A next step (after having carefully approached the basic choices of independence in both our hands) would be so search for the key areas of testing application. How conscious are we of our possibility to influence their key factors?

Spontaneously I would like to suggest two areas of difficulty, one in minor and one in major creativity fields. Here we see how much life is not a task, but a field of exploring, to the evolving god, while exploration may become and absolute task to the individual, it may also be a challenging, or painful, or rather creative - co-creational - cocreational in very personal colours - experience for another individual.

The imagination of "what else" could I form the shape of this situation is often the answer on: I cannot compare my flexibility to my own static view onto non-static "things".

Even the words of this writer could be static to himself; but he explores, now, without losing the texture of an internet narrative, that language - spirit stream - knows different coordination potentialities with an interferent - communicating - being.

To say it differently: How have you solved problems, that I try to deal with in a better way?
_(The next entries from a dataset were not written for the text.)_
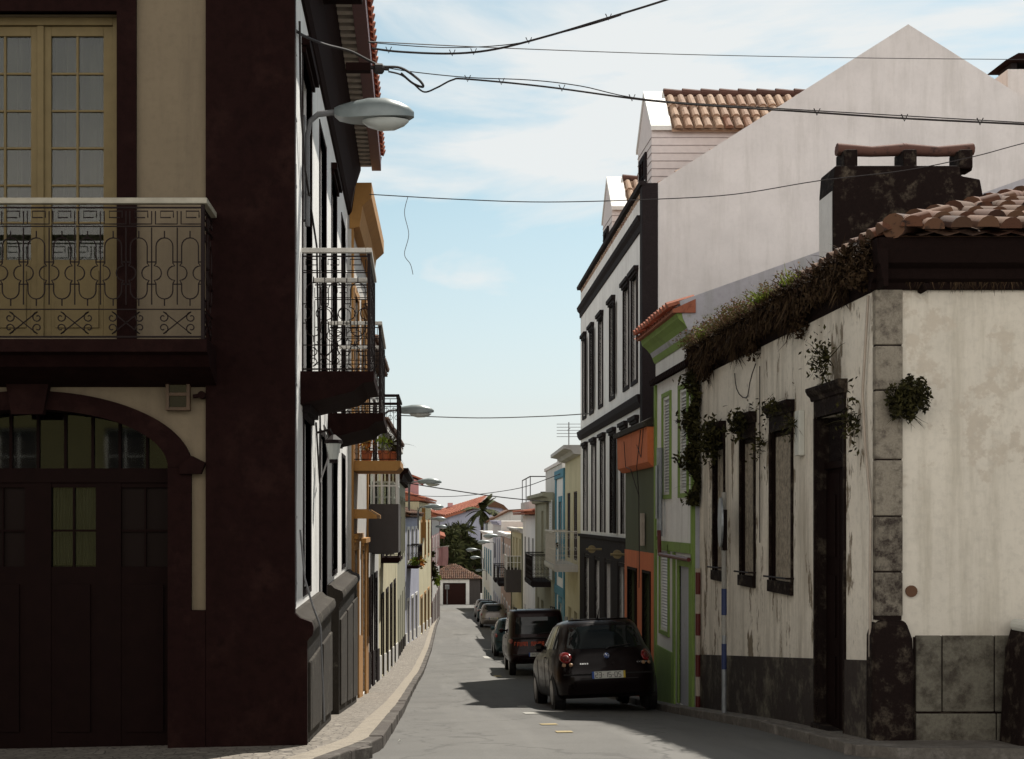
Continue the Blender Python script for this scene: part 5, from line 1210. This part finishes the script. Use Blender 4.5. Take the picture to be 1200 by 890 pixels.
mb = MB(); mb.box(HF, hx(526), hx(532), -7, -5.5, hz(594), hz(589)); mb.build('chimney', M['pink'], ob)
# house at the right of the palm
t2 = thing('pale_house', 'pale pinkish house with dark gable roof right of the tall palm', 'house', (12,165,-11))
Z2 = 165; hx = lambda px: Xp(px, Z2); hz = lambda py: Zp(py, Z2); H2 = Fr((0,Z2), (1,Z2), 1)
mb = MB(); mb.plate(H2, [(hx(572),-12),(hx(612),-12),(hx(612),hz(598)),(hx(596),hz(600)),(hx(572),hz(612))], -8, 0); mb.build('wall', M['pink'] if False else M['greyw'], t2)
mb = MB(); mb.plate(H2, [(hx(570),hz(613)),(hx(596),hz(600)),(hx(614),hz(598)),(hx(614),hz(596.5)),(hx(596),hz(597.5)),(hx(570),hz(611))], -8.2, .4); mb.build('roof', M['tileold'], t2)
w_ = window(H2, hx(579), hx(584), hz(632), hz(618), t2, M['whitewood'], -.06)
# trees at the end
def palm(name, label, x, Y, zb, zt, rf, nf, lean=0, group=None, trunk=.28, droop=1.2, wide=.16):
    t = thing(name, label, 'palm tree', (x, Y, zb), group); m = MB(); n = 10
    m.tube([(x+lean*(i/n)**2, Y, zb+(zt-zb)*i/n) for i in range(n+1)], [trunk*(1.25-.5*i/n)*(1+.08*(i%2)) for i in range(n+1)], 9); m.build('trunk', M['bark'], t)
    m = MB(); c = Vector((x+lean, Y, zt))
    for i in range(nf):
        a = random.uniform(0,6.283); e = random.uniform(-.5,1.35); d = Vector((math.cos(a)*math.cos(e), math.sin(a)*math.cos(e), math.sin(e)))
        L_ = rf*random.uniform(.75,1.1); p = c.copy(); k = 9; pts = [p.copy()]
        for j in range(k): d = (d+Vector((0,0,-droop/k))).normalized(); p = p+d*L_/k; pts.append(p.copy())
        side = d.cross(Vector((0,0,1))); side = side.normalized() if side.length>.05 else Vector((1,0,0))
        for j in range(1, k+1):
            for s in (-1, 1):
                for h in (0,.5):
                    q = pts[j-1].lerp(pts[j], h); dd = (side*s+(pts[j]-pts[j-1]).normalized()*.9+Vector((0,0,-.35))).normalized(); ll = L_*.24*math.sin(math.pi*(j/(k+1.5)))+.08
                    wv = (pts[j]-pts[j-1]).normalized()*L_*wide*.16; m.add([q-wv, q+wv, q+dd*ll], [(0,1,2)])
    m.build('crown', M['palm'], t); return t
Yp = 168
palm('palm_tree', 'tall slender palm with an open spiky crown, the highest tree at the street end', Xp(565,Yp), Yp, g(Yp)-.5, Zp(599,Yp), 2.9, 32, group='palms at the street end', trunk=.25, wide=.5)
def bigyucca(label, x, Y, zb, zt, rx, nb):
    t = thing('broad_tree', label, 'tree', (x, Y, zb), 'trees at the street end'); m = MB(); crown = MB(); H = zt-zb
    random.seed(int(x*10))
    for i in range(nb):
        a = random.uniform(0,6.283); r = rx*math.sqrt(random.random()); h = H*(1-.55*(r/rx)**2)*random.uniform(.55,1); e = Vector((x+math.cos(a)*r, Y+math.sin(a)*r*.8, zb+h))
        m.tube([(x+random.gauss(0,.2),Y+random.gauss(0,.2),zb), (x+math.cos(a)*r*.4,Y+math.sin(a)*r*.4,zb+h*.5), tuple(e)], [.22,.15,.08], 6)
        for k in range(64):
            d = Vector((random.gauss(0,1),random.gauss(0,1),random.gauss(.35,.8))).normalized(); ll = random.uniform(.8,1.5); s = d.orthogonal().normalized()*.07
            crown.add([e-s, e+s, e+d*ll*.6+s*1.2+Vector((0,0,-.03)), e+d*ll+Vector((0,0,-.2*ll))], [(0,1,2),(0,2,3)])
    m.build('trunk', M['bark'], t); crown.build('crown', M['palm'], t)
bigyucca('broad dark many headed tree behind the garage, the left one of two', Xp(524,164), 164, g(164)-.3, Zp(607,164), 2.5, 90)
bigyucca('broad dark many headed tree behind the garage, the right one of two', Xp(541,166), 166, g(166)-.3, Zp(608,166), 2.4, 80)
for i, (px, Yt, py, r) in enumerate(((517,172,628,2.4),(556,172,632,2.0))):
    bigyucca(('low dark tree at the left behind the garage wall','low dark tree at the right under the tall palm')[i], Xp(px,Yt), Yt, g(Yt)-.3, Zp(py,Yt), r, 30)
# yellow green house across the cross street, behind the viewpoint (mirrored in the arched door)
yh = thing('opposite_house', 'sunlit yellow green house across the cross street, mirrored in the arched door glass', 'house', (-2,-7.5,-1.6))
YF = Fr((-2.4,-7.5), (-22,-7.5), 1)
hy = [(1.5+i*2.6,2.5+i*2.6,.2+z,2.2+z) for i in range(6) for z in (0,)]
mb = MB(); hollow(mb, YF, 0, YF.len, -1.9, 4.6, hy, 8); mb.build('wall', M['greenyellow'], yh)
for h in hy: window(YF, *h, yh, M['whitewood'], .1, 2, 3)
oh2 = thing('opposite_house', 'pale two storey house on the other side of the cross street behind the viewpoint', 'house', (5,-9,-1.6))
YG = Fr((24,-9), (5.2,-9), 1); hy = [(2+i*3.0,3.1+i*3.0,.2,2.2) for i in range(5)]
mb = MB(); hollow(mb, YG, 0, YG.len, -1.9, 3.2, hy, 8); mb.build('wall', M['white'], oh2)
for h in hy: window(YG, *h, oh2, M['whitewood'], .1, 2, 3)
# ================================================================ CARS (built at the origin, rear at y=0, heading +Y)
def spow(v, p): return math.copysign(abs(v)**p, v)
class Car:
    def __init__(s, rings, n=3.4): s.r = rings; s.n = n   # rings: (z, yrear, yfront, halfwidth)
    def nz(s, z): return s.n+max(0, min(1, (1.0-z)/.35))*4
    def at(s, z):
        R = s.r
        if z <= R[0][0]: return R[0]
        for a, b in zip(R, R[1:]):
            if z <= b[0]:
                t = (z-a[0])/(b[0]-a[0]); return tuple(a[i]+(b[i]-a[i])*t for i in range(4))
        return R[-1]
    def rear(s, x, z, off=0):
        _, y0, y1, hw = s.at(z); hl = (y1-y0)/2; k = min(.999, abs(x)/hw); n = s.nz(z); return Vector((x, (y0+y1)/2-hl*(1-k**n)**(1/n)-off, z))
    def side(s, y, z, sg, off=0):
        _, y0, y1, hw = s.at(z); hl = (y1-y0)/2; k = min(.995, abs((y-(y0+y1)/2)/hl)); n = s.nz(z); return Vector((sg*(hw*(1-k**n)**(1/n)+off), y, z))
    def front(s, x, z, off=0):
        v = s.rear(x, z, off); _, y0, y1, _h = s.at(z); return Vector((x, y0+y1-v.y, z))
    def body(s, mat, parent, name='body'):
        mb = MB(); K = 72; m = len(s.r)
        for (z, y0, y1, hw) in s.r:
            for i in range(K):
                a = 2*math.pi*i/K; n = s.nz(z); mb.v.append((hw*spow(math.cos(a), 2/n), (y0+y1)/2+(y1-y0)/2*spow(math.sin(a), 2/n), z))
        for j in range(m-1):
            for i in range(K): mb.f.append((j*K+i, j*K+(i+1) % K, (j+1)*K+(i+1) % K, (j+1)*K+i))
        mb.f.append(tuple(range(K))); mb.f.append(tuple((m-1)*K+i for i in range(K)))
        return mb.build(name, mat, parent, smooth=True)
    def patch(s, f, us, mat, name, parent, off=.006, th=.0):
        """us: rows of (u, z) points, f: surface function -> solid thin skin"""
        mb = MB(); R, C = len(us), len(us[0])
        for row in us:
            for (u, z) in row: mb.v.append(tuple(f(u, z, off)))
        for i in range(R-1):
            for j in range(C-1): mb.f.append((i*C+j, i*C+j+1, (i+1)*C+j+1, (i+1)*C+j))
        return mb.build(name, mat, parent, smooth='all')
def quadgrid(z0, z1, a0, b0, a1, b1, nr=6, nc=12):
    return [[((a0+(a1-a0)*i/nr)+((b0+(b1-b0)*i/nr)-(a0+(a1-a0)*i/nr))*j/nc, z0+(z1-z0)*i/nr) for j in range(nc+1)] for i in range(nr+1)]
def wheel(parent, x, y, r, w=.19):
    mb = MB(); sx = 1 if x > 0 else -1
    def ring(mb, xs, rs, mat, name, par):
        mb.tube([(v, y, r) for v in xs], rs, 24); return mb.build(name, mat, par, smooth=True)
    x0 = x-sx*w
    o = ring(MB(), [x0, x0+sx*.02, x-sx*.02, x, x+sx*.001], [r*.93, r, r, r*.94, r*.68], M['rubber'], 'wheel', parent)
    ring(MB(), [x-sx*.03, x+sx*.004, x+sx*.012], [r*.66, r*.66, r*.2], M['rim'], 'rim', o)
def font(mb, text, place, h, w, gap, r):
    G7 = {'0':['0011','0010','0001'], }
    seg = {'0':'abcdef','1':'bc','2':'abged','3':'abgcd','4':'fgbc','5':'afgcd','6':'afgedc','7':'abc','8':'abcdefg','9':'abcdfg','I':'bc','S':'afgcd','B':'abcdefg','D':'abcdef','-':'g'}
    x = 0
    for ch in text:
        if ch == ' ': x += w*.6; continue
        ww = w if ch not in '-' else w*.5; A = {'a':((0,1),(1,1)),'b':((1,1),(1,.5)),'c':((1,.5),(1,0)),'d':((0,0),(1,0)),'e':((0,.5),(0,0)),'f':((0,1),(0,.5)),'g':((0,.5),(1,.5))}
        for s_ in seg.get(ch, 'abcdef'):
            (p, q), (u, v) = A[s_]; mb.tube([place(x+p*ww, q*h), place(x+u*ww, v*h)], r, 4)
        x += ww+gap
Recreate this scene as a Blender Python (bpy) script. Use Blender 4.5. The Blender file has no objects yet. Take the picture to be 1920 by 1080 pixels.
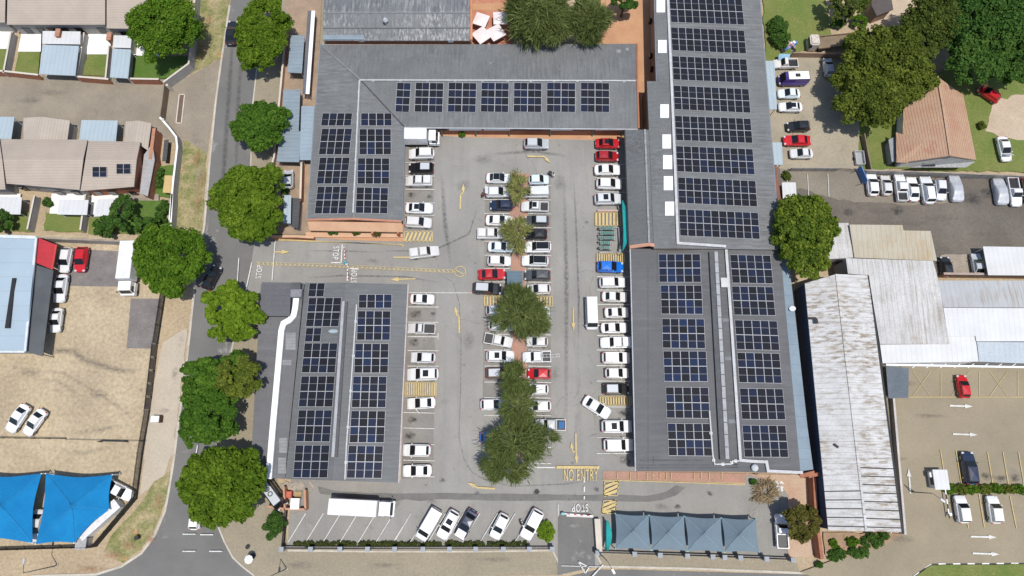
import bpy, bmesh, math, random
import numpy as np
from mathutils import Vector, Matrix, noise
R = math.radians
random.seed(7)
sc = bpy.context.scene
COL = sc.collection

# ---------------------------------------------------------------- camera, sky, sun, exposure
TH = R(14.5); H = 110.6; F = 1280.0
CAM = Vector((0, -H*math.tan(TH), H))
cd = bpy.data.cameras.new('camera'); cam = bpy.data.objects.new('camera', cd); COL.objects.link(cam)
cd.sensor_width = 36; cd.lens = 24; cd.clip_start = 1; cd.clip_end = 3000
cam.location = CAM; cam.rotation_euler = (TH, 0, 0); sc.camera = cam
SUN_EL = R(76); SUN_AZ = R(142)          # azimuth clockwise from +Y
w = bpy.data.worlds.new("World"); sc.world = w; w.use_nodes = True
nt = w.node_tree; bg = nt.nodes['Background']
sky = nt.nodes.new('ShaderNodeTexSky'); sky.sky_type = 'NISHITA'; sky.sun_disc = False
sky.sun_elevation = SUN_EL; sky.sun_rotation = SUN_AZ
nt.links.new(sky.outputs[0], bg.inputs[0]); bg.inputs[1].default_value = 0.13
sd = bpy.data.lights.new('sun', 'SUN'); sd.energy = 3.8; sd.angle = R(0.5); sd.color = (1, .965, .91)
so = bpy.data.objects.new('sun', sd); COL.objects.link(so)
sv = Vector((math.cos(SUN_EL)*math.sin(SUN_AZ), math.cos(SUN_EL)*math.cos(SUN_AZ), math.sin(SUN_EL)))
so.rotation_euler = sv.to_track_quat('Z', 'Y').to_euler(); so.location = (0, 0, 60)
sc.view_settings.view_transform = 'Standard'; sc.view_settings.look = 'None'
sc.view_settings.exposure = 0.1; sc.view_settings.gamma = 1
sc.render.engine = 'CYCLES'

# ---------------------------------------------------------------- placement: a photo point at a height -> world
def ray(px, py):
    u = (px-960)/F; v = (540-py)/F; c, s = math.cos(TH), math.sin(TH)
    return Vector((u, v*c+s, v*s-c))
def P(px, py, z=0.0):
    d = ray(px, py); return CAM + d*((z-H)/d.z)
def onplane(px, py, p0, n):
    d = ray(px, py); return CAM + d*((p0-CAM).dot(n)/d.dot(n))

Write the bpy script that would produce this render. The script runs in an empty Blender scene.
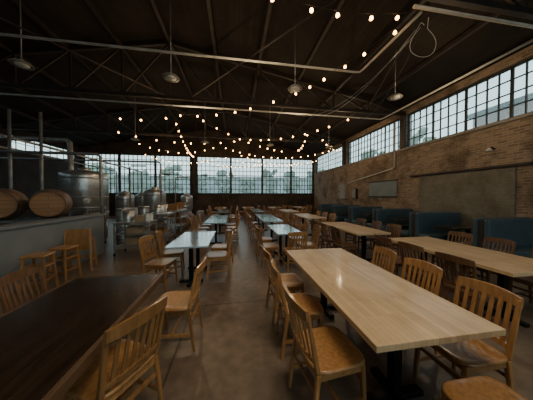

How much is your answer valueing my being in its specific needs - am I ready for a dialogue with you?

So, the same space where we encounter the very individual way of sight and experience of the material and supermaterial levels of reality brings us to a way deeper ability of reaction towards "the obstacle", the "minor time factor", the "commitment to duty". It is dangerous to say that we should develop besides this two-handed approach, because we could easily be limited in developing "split brains". We smile, when we leave work, we press the lips together, when we begin? The flow of creativity - while continuously exploring changing (- expanding -) riverbeds - is not to be suppressed by such a surrounding. A man can write symphonies in his mind, while his hands do sort different types of screws under a neon lamp. As well as a screw can be a symphony for appropriate cocreators. Maybe I should imagine that I need people (beings) whom are creative on a very different level than my personal one.

This leads me to an amazing viewpoint. If I am not counting screws today: where is my actual, where is my potential river bed?
Is it different from where I see it?
Is there communication between where I see it and where it may be?

Should it have needed all these introductory textual movements, to ask these questions?

Answers cannot be generalizing. But they can be expanded in time, as creativity can expand time - within time-space-realities - to some sort of content or into more realized potentials. How individual such an attempt must be! What way does it see, in you? And what way do you see in it? And is there a bridge, for communication?

The persons I was able to watch in my life whom I associated a certain "freeflow" of activated spirit potentials and operating creativity activity where professors in their subjects, even if not titled as such. A natural interest has helped them to shape the river beds without the force and duty of high payment and respectable standing in society: They could concetrate on their form of real content, hereby developing an unreflected, open and direct response to a meanwhile differently confronted society. Their relationships where so free as their scientific or personal interest (subject) allowed them to be in this directness. Freeflow is established as a quality in - during life phases or lifetimes - not having to roll against non-qualities of others (or, far-fetched, the Unqualified Absolute), but simply be adequately qualitative in interaction. The real interaction, thereby, may have happened with their subject.

Party. People. Something like the feeling, maybe, cited from Max Frisch (1969): "Einige waren sehr nett, fand ich, sehr anregend..."

So, what is your subject? Is it responsive to you? What are those liquid shapes in your inner mind picture screen saying, when you are trying to align - what, when you're listening?

The adjectives are not far away; I have mused about this sentence: "Doing by learning". The wrong one?